O ambiente é propício à prática de esportes de aventura como rapel, escalada e, para quem é mais pé no chão, o treking – caminhada. O visual é tão paradisíaco que já estrelou no horário nobre da TV aberta, como cenário de propaganda comercial de pick-ups importadas, fazendo off-road.
Para criação da sede do Parque do Tabuleiro, foram investidos R$400 mil, liberados pelo Ministério do Meio Ambiente. A estrutura vem dar apoio à população, segurança e conforto aos visitantes com guarita de fiscalização e controle, estacionamento, área de camping com banheiros e estação de tratamento de esgoto local. E ainda área administrativa e um Centro de Educação Ambiental com auditório para palestras e treinamentos para o público.
“O parque vem organizar e ampliar o fluxo de turistas no Tabuleiro, fazendo com que a comunidade participe do crescimento, através dos serviços adequados de comércio”, afirma o secretário Municipal de Meio Ambiente e Turismo Luiz Cláudio Ferreira de Oliveira. Os comerciantes estão investindo no distrito, tanto que já surgiram novas pousadas e restaurantes. Para atender melhor o turista a Prefeitura Municipal oferece palestras e cursos em parceria com o Sebrae/MG.

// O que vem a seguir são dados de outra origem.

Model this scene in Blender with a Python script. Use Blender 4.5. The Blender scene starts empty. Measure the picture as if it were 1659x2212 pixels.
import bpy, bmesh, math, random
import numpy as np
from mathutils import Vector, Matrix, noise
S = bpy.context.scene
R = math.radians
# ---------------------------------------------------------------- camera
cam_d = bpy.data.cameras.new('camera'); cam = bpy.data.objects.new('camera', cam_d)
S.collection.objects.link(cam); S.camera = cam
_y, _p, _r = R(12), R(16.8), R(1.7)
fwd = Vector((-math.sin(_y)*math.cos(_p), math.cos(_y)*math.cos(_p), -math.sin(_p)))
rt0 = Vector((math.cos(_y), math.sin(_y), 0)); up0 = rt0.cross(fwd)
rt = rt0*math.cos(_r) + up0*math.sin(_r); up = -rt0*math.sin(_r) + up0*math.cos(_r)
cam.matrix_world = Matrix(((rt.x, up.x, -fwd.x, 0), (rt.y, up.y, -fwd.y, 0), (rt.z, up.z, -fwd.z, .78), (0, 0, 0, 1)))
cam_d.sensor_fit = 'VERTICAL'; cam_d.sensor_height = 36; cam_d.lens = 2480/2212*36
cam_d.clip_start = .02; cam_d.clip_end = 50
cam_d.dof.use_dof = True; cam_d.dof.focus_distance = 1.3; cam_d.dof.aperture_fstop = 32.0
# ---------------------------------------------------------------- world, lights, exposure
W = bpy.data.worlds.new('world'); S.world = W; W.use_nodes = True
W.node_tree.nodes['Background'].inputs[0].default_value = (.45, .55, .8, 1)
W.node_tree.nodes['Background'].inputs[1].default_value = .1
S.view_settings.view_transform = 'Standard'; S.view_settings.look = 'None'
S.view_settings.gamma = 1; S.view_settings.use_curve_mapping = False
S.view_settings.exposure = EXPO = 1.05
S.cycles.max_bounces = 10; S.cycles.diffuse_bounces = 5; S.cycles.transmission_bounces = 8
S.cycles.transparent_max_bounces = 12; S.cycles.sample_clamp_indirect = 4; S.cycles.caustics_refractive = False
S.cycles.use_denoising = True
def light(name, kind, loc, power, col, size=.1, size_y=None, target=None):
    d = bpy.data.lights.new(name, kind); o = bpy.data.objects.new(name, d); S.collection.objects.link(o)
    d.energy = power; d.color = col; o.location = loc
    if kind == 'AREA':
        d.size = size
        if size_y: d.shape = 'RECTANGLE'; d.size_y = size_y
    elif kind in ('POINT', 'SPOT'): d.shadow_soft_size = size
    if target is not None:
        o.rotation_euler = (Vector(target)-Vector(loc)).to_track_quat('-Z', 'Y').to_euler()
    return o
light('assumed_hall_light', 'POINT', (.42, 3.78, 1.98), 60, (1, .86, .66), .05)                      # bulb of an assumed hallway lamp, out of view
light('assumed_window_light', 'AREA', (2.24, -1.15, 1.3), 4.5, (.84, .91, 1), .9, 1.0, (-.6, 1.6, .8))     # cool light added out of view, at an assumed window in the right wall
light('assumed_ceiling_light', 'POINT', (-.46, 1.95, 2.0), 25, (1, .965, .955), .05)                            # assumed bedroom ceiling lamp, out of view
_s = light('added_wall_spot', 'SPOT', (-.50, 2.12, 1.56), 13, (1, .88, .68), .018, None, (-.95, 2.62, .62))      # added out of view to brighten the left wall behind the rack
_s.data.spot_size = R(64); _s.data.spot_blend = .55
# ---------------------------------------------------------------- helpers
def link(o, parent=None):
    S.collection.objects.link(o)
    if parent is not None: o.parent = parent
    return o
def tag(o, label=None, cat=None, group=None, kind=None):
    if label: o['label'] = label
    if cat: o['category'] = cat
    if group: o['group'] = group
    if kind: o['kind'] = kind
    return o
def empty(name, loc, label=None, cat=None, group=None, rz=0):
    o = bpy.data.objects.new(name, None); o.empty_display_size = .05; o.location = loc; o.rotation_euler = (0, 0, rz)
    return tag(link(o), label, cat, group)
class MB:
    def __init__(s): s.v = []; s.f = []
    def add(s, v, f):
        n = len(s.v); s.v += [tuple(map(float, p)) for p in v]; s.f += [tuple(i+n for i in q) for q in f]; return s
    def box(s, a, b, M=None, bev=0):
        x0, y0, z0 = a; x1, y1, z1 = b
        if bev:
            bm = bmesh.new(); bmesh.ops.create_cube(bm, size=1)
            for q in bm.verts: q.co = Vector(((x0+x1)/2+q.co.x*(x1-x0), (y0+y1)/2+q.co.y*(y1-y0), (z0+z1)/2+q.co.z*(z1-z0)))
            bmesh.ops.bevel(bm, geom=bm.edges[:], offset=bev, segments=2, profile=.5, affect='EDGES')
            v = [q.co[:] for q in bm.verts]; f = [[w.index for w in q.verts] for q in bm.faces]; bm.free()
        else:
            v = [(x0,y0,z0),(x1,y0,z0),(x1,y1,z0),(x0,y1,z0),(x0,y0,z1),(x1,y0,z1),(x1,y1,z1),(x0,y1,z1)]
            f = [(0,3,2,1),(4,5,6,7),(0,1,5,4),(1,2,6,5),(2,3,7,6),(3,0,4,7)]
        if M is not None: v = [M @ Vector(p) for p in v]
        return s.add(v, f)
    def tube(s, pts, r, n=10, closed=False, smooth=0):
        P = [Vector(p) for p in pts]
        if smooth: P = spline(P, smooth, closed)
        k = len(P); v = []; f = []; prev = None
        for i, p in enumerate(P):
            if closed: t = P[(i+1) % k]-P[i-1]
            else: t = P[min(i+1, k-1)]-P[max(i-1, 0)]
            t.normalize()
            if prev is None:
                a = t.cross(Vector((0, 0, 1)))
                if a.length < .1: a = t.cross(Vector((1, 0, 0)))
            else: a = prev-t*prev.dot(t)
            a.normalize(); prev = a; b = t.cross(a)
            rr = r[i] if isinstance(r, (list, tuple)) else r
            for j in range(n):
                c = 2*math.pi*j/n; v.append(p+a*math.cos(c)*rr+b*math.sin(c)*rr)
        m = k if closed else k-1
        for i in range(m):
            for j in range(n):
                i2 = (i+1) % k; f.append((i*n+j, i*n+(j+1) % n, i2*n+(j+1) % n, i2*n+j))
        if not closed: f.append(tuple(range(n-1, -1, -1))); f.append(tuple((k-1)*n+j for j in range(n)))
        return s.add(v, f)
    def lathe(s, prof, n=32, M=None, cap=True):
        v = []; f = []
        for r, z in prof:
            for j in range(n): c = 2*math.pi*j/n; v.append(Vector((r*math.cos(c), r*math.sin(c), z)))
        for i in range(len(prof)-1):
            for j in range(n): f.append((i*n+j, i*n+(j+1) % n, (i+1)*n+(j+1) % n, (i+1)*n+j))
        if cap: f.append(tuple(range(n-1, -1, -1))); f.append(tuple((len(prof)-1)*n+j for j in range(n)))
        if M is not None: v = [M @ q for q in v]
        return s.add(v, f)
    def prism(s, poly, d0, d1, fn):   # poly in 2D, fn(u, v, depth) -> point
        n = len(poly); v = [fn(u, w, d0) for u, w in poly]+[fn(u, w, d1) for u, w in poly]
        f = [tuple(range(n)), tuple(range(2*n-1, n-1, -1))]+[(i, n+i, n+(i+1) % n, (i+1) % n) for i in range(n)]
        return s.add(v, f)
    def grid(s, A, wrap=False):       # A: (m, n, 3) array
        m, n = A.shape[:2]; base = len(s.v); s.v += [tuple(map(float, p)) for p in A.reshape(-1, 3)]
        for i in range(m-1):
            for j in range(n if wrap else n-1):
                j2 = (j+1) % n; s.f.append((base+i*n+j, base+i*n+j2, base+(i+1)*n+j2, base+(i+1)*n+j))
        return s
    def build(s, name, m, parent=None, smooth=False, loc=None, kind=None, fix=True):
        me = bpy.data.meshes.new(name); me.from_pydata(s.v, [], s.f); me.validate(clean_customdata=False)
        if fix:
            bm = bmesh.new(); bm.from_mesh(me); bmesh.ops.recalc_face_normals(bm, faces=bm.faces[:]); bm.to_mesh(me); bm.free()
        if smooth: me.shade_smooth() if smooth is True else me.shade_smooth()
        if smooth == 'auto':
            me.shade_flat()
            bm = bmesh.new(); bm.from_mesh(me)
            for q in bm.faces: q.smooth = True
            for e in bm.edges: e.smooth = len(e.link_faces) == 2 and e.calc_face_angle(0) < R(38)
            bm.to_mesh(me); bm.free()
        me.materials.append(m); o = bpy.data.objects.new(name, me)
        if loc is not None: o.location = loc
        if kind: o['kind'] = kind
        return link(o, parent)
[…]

O ministro do Turismo Walfrido dos Mares Guia reconhece a dimensão do projeto e ficou admirado ao ver a cachoeira do Tabuleiro, no primeiro dia da 9ª Semana Ecológica quando visitou a obra da sede do parque. “Estou certo de que Conceição desponta como um dos mais promissores destinos de ecoturismo do país”, afirmou. Ele já se prontificou a atender à reivindicação de melhorar as condições da trilha de acesso à cachoeira. E ainda, garantiu a montagem de um receptivo turístico e um pórtico para a cidade. 
Agora falta o investimentos para regularizar a questão fundiária que já tem todos os levantamentos realizados pelo Instituto de Terras do Estado de Minas Gerais – Iter. São necessários R$300 mil para desapropriar 600 hectares de área. Só assim, a proteção ambiental será efetivada no Parque do Tabuleiro.